The inner scheme of fabric Text by Christina Lehnert

Christina Lehnert - Assistant Curator of Kunsthalle Bielefeld, Germany, December 2012
(This text was contributed on the occasion of publishing the catalogue “Rewoven - Overflow” in 2013.)

Each time that I visited Aiko Tezuka’s studio, her walls were always full of schemes and maps of many different things. A submarine, a Polynesian stick chart, an anatomical sketch of scoliosis, a nuclear power plant, instructions for stitching and more.

What the different diagrams have in common is that they are an abstraction of something concrete. They are graphic renderings that describe the structure of a location, a body or a nuclear power plant, similar in appearance to an embroidery pattern or some kind of geography.

These diagrams, while implying the represented object, are themselves only imaginary. It is this in-between state of actually being something (a graphic on paper) and simultaneously pointing toward an external object or concept, in which one sees a representation of something real. The maps and schemes show structure, they define the elements that something is composed of. These types of abstractions take away details of lesser importance, in order to provide a clearer view of an object or form.

Aiko’s work does not deal with diagrams; her practice is based in fabrics. Fabrics are usually directed towards an end-product such as clothes or furnishings. Therefore they function to add up to something else. A fabric rarely refers to itself simply as a fabric; moreover it usually refers to something more complex, so it is an element which is used for something.

Aiko, however, has a reverse view of fabrics. She takes the fabric and dissects it according to its own principles – the threads. Like a cartographer, she shows the inner structures of things. The chosen fabric can be considered a readymade, which she does not take to be a static entity, but rather attends to it to visualise and dissect it into constituent parts.
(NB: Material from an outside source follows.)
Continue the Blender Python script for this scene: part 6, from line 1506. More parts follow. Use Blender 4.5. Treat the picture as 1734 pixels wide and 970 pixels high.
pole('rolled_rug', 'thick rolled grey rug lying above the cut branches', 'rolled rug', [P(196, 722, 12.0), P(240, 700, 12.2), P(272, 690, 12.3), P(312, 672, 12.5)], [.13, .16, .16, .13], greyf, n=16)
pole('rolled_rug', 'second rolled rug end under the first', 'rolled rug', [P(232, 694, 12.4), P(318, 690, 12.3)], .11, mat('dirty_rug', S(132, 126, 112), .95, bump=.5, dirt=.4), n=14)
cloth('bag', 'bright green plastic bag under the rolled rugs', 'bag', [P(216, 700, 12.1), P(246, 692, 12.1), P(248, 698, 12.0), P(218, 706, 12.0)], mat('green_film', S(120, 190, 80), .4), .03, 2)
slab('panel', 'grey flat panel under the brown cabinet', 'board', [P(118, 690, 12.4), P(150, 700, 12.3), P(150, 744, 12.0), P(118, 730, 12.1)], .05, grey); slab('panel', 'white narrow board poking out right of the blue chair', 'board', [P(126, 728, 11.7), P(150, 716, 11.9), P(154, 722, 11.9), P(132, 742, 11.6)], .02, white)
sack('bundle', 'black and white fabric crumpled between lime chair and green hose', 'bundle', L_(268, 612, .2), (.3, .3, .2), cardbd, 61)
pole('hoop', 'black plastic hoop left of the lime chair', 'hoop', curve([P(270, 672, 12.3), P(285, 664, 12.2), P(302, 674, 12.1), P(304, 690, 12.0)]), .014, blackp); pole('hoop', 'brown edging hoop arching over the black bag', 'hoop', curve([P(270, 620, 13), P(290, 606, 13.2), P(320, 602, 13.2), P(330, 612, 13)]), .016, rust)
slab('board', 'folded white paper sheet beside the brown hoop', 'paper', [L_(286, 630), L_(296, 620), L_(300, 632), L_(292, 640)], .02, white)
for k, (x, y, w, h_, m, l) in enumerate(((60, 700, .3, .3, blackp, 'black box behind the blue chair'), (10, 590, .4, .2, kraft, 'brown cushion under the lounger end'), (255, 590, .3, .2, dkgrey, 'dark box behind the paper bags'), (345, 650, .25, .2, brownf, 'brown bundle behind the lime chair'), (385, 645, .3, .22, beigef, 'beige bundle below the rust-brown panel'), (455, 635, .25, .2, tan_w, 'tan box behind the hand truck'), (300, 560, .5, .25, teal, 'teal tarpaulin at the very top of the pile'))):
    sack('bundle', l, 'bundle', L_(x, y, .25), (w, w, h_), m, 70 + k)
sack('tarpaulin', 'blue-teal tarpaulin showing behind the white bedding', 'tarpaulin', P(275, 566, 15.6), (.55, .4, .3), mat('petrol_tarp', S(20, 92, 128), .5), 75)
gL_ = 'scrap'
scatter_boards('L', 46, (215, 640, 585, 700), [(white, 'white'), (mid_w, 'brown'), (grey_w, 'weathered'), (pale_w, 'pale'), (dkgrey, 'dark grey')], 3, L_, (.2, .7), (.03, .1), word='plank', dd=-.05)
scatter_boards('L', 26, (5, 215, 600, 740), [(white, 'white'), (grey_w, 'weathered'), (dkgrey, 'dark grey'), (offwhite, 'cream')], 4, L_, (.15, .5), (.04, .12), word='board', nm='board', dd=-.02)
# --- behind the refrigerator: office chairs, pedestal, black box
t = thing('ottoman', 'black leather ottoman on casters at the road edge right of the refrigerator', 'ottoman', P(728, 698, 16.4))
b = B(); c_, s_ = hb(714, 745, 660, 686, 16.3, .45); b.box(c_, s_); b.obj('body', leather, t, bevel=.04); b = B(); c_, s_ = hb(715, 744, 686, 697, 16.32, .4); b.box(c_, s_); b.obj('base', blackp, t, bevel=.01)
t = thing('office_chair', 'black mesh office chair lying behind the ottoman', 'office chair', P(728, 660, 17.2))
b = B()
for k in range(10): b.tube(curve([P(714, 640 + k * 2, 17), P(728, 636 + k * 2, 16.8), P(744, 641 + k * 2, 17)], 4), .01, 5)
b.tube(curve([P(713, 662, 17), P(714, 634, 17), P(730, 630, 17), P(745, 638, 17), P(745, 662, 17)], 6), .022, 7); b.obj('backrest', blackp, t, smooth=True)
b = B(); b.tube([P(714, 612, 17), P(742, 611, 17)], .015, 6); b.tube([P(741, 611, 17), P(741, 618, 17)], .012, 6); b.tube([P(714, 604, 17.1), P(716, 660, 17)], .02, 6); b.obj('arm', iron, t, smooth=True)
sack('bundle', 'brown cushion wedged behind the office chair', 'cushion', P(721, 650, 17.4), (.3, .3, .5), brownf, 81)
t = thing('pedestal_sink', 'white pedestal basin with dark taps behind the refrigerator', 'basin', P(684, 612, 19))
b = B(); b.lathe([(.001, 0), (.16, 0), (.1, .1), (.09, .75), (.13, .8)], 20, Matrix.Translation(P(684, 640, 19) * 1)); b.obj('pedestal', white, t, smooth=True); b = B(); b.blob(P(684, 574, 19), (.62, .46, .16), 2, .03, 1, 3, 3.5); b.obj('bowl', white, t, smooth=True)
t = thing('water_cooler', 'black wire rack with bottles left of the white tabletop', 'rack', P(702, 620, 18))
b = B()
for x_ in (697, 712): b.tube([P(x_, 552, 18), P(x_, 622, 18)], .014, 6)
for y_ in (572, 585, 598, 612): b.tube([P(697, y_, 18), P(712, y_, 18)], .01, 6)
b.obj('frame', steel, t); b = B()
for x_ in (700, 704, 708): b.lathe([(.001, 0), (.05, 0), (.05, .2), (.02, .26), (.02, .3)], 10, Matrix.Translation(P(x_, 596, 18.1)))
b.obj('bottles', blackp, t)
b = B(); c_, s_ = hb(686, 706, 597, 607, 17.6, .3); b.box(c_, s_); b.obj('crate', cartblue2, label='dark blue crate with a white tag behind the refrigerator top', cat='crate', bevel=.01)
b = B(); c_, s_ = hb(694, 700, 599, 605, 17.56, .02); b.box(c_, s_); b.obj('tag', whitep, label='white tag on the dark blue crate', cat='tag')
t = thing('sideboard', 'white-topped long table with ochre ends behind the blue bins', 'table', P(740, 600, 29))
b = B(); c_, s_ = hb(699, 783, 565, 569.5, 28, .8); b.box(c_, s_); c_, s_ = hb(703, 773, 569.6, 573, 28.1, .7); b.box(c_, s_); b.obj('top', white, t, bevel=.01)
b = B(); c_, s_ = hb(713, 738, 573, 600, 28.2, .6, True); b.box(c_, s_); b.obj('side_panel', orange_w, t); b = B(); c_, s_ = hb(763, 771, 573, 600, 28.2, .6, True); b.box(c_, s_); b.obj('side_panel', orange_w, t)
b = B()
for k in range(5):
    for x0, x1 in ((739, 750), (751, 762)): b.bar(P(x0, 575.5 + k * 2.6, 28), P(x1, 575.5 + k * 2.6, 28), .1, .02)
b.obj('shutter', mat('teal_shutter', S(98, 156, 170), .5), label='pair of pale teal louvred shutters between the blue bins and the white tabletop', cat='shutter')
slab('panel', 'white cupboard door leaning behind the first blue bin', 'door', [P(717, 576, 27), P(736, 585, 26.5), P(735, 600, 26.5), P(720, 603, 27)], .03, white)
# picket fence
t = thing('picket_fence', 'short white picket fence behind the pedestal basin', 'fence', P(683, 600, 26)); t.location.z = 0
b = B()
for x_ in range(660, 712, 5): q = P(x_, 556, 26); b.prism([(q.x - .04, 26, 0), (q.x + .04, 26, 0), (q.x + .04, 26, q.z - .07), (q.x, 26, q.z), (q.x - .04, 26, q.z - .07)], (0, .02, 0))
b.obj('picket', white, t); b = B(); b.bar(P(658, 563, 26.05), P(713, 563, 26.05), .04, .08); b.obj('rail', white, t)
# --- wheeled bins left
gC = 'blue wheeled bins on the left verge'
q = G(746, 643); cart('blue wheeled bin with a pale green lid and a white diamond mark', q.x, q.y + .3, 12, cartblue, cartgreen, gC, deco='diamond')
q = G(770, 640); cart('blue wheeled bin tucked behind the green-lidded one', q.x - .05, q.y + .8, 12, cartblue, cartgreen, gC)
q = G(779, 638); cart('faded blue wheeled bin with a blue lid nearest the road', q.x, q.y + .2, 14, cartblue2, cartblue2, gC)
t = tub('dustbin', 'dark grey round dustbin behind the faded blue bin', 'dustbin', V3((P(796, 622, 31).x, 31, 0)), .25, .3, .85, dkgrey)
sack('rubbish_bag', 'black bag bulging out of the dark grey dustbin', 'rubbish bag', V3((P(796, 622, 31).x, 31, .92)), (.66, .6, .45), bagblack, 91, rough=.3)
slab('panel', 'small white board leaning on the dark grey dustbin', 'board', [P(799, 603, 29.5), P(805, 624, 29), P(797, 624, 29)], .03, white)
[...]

The different types of fabric that she uses are not diligently manufactured or the outcome of certain precise processes. Mostly, they are fabrics that are either objects of utility or simple mainstream souvenirs, such as the Gobelin- esque views of Canale Grande in Venice and fabrics that one in Germany would deridingly name: ‘Gelsenkirchener Barock’.

Aiko unravels threads or extracts certain coloured threads from the fabric, so that the designs or the woven motifs fade out into a blurred image of what they originally depicted. The outcome of the unravelling process shows something that is usually invisible, since the threads only gain in importance once they come together, to constitute fabric with its different motifs or images.

By unravelling the thread by hand, Aiko applies an arduous and painstaking method that is far from the actual process of the industrial production from which the fabric originated. The discrepancy between Aiko’s work with her hands, and the machine-produced fabric is taken one step further: in some of her works she reconnects the threads again by re-using them for her own stitching. This is a very poetic transformation in a way, to re-engage material, which evolved originally from an industrial work and to make a new piece of work from it.

She once told me that she wanted to show what one cannot see. Therefore she works with fabric as opposed to making paintings, because it has the quality of being able to be opened up and reveal its constituting layers. By re- using fabrics, Aiko engages with the meaning of fabric itself, its cultural heritage, its designs, the origin of motifs and the globalised market of industrial productions.

Over time, intercultural transfer has led to the exchange of motifs, so that no design pattern of fabric is original in terms of a country of origin. This is even more pronounced in times when Western culture seems to be viewed as being state-of-the-art.

Therefore the fabric that Aiko uses could be seen to symbolise the constituent parts of where a traditional motif or a design comes from and the act of unravelling those bonds as an attempt to show the compositions that our cultures consist of in its fragments.

Returning to the maps and schemes, one cannot deny that the underside of an embroidery appears very much like a map or a scheme. Similarly, making invisible structures visible are functions that these types of plans also have. While the deconstruction of its intended appearance is in one way a careless or destructive act, the thoughtful unravelling and re-enaging of the threads in Aiko’s work could not be more mindful.